Short problem → Check every line of the entries that follow, and copy the ones containing "Keep".

(Scene modeling code data)

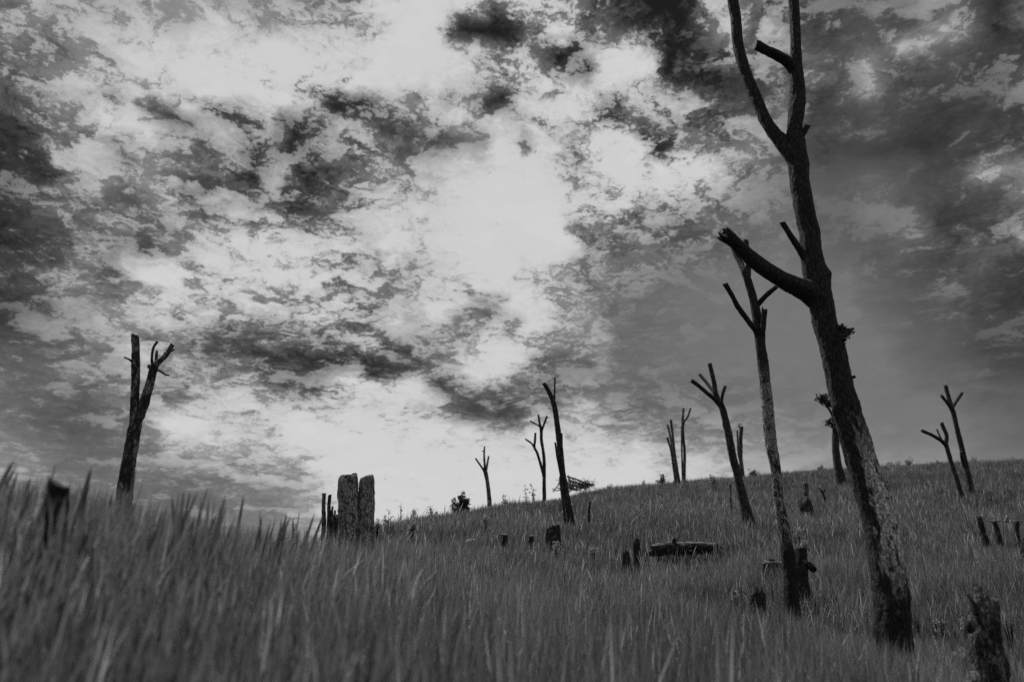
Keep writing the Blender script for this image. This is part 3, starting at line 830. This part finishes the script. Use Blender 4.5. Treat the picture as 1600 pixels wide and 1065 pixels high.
tree('smallest dead tree, claw-like top against white cloud left of the two-stemmed tree', 34,
     [(765, 788, 7), (763.5, 768, 6.3), (761.5, 751.5, 6), (758.5, 737, 6.6), (757.5, 728, 4), (756.5, 712, 3.2), (757, 697, 2.3)],
     [('branch', [(759, 740, 4), (753, 730, 3.2, -0.2), (748, 723, 2.8, -0.3), (743, 715.5, 2.8, -0.5)]),
      ('branch', [(759, 738, 3.8), (761, 726, 3.4, 0.2), (763.5, 712.5, 2.8, 0.4)]), ('twig', [(757, 706, 2), (753.5, 704, 1.6, -0.1)])], mat='bark_mid', knots=2)

tree('two-stemmed dead tree standing alone on the left bank, right stem with a splayed top', 10.0,
     [(194, 775, 24), (196, 755, 22), (202.8, 713, 21), (209, 680, 19), (213, 658, 18), (219.7, 645, 15.5), (227.2, 622, 14), (234.7, 597, 12.5), (240.4, 574, 13), (247, 566, 9), (259, 555, 7.6), (269.7, 538, 7)],
     [('stem', [(212, 668, 15), (210.5, 649, 14), (210.8, 619, 12.6), (212.2, 574, 13), (212.2, 548, 12), (211, 525, 12)], {'end': 'broken', 'knots': 4}),
      ('twig', [(208, 567, 3.6), (203, 562, 3.2, -0.05), (194.2, 558, 2.8, -0.1)]),
      ('branch', [(239, 574, 5), (237.5, 560, 4.4, -0.05), (239.4, 544, 4.2, -0.1), (246, 533, 3.8, -0.15)]),
      ('branch', [(243, 570, 5), (244, 560, 5, 0.05), (245, 548.5, 4.6, 0.08)]),
      ('branch', [(249, 565, 4), (254, 558, 3.6, 0.06), (257, 551, 3.2, 0.1)]),
      ('branch', [(262, 551, 3.2), (268, 548, 2.8, -0.05), (272.5, 546, 2.4, -0.08)]),
      ('twig', [(243, 577, 3.4), (251, 580, 3, -0.05), (258, 585, 2.7, -0.1), (264, 586, 2.4, -0.12)]),
      ('branch_stub', [(236, 576, 4.5), (231, 570, 5, -0.04)], {'end': 'broken'})], mat='bark_mid', knots=7, rough=0.08, seg=24)

# ---------------------------------------------------------------- stumps, posts and logs
STUMPS = 'cut stumps in the grass'
def stump(label, d, pts, mat='char', end='sawn', name='stump', cat='stump', group=STUMPS, parts=(), cutmat=None, seg=None, knots=2, slant=0.3, rough=0.1, seed=None):
    base = base_of(pts[0][0], pts[0][1], d)
    e = tag(empty(name, base), label, cat, group)
    mm = [M[mat], M[cutmat]] if cutmat else M[mat]
    limb('stem', pts, d, base, mm, e, root=True, end=end, knots=knots, flare=0.1, slant=slant, seg=seg or int(max(14, pts[0][2] * 1.1)), rough=rough, seed=seed)
    for P_ in parts:
        nm, q, opt = (P_ + ({},))[:3]
        limb(nm, q, d, base, M[opt.get('mat', mat)], e, root=opt.get('root', False), end=opt.get('end', 'sawn'), flare=0.1, seg=opt.get('seg', 12), slant=opt.get('slant', 0.3), knots=opt.get('knots', 0), rough=rough)
    return e

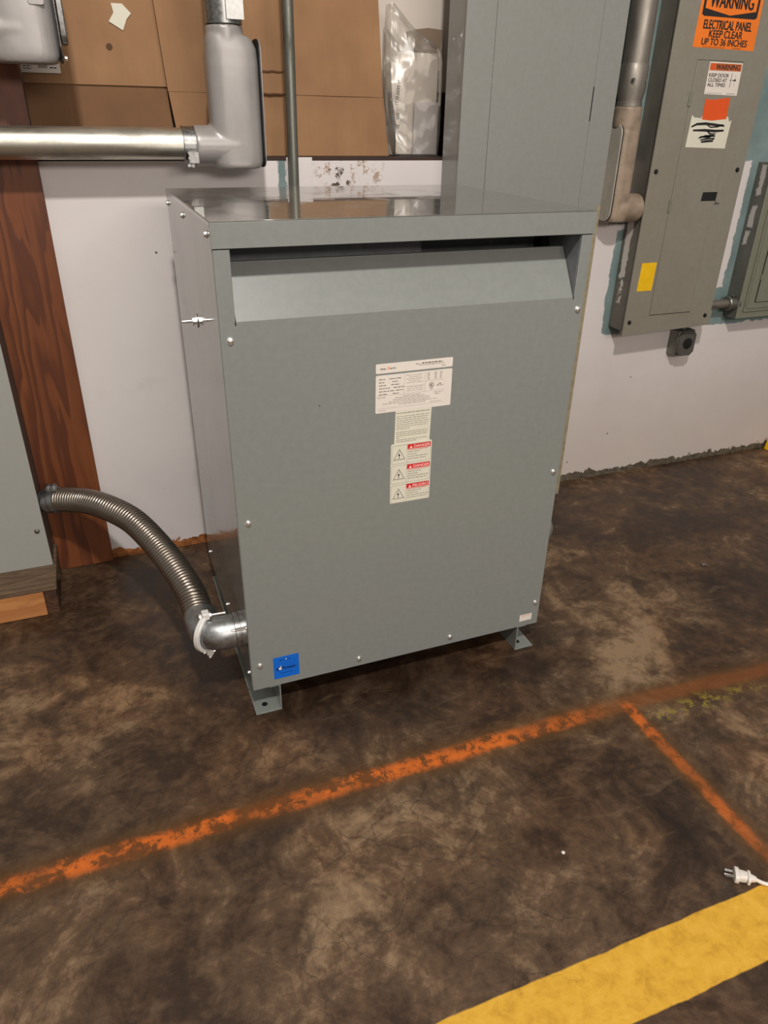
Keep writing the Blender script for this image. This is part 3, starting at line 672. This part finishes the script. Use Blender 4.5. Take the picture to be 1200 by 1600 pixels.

Task answer →
Keep writing the Blender script for this image. This is part 3, starting at line 830. This part finishes the script. Use Blender 4.5. Treat the picture as 1600 pixels wide and 1065 pixels high.
Keep writing the Blender script for this image. This is part 3, starting at line 672. This part finishes the script. Use Blender 4.5. Take the picture to be 1200 by 1600 pixels.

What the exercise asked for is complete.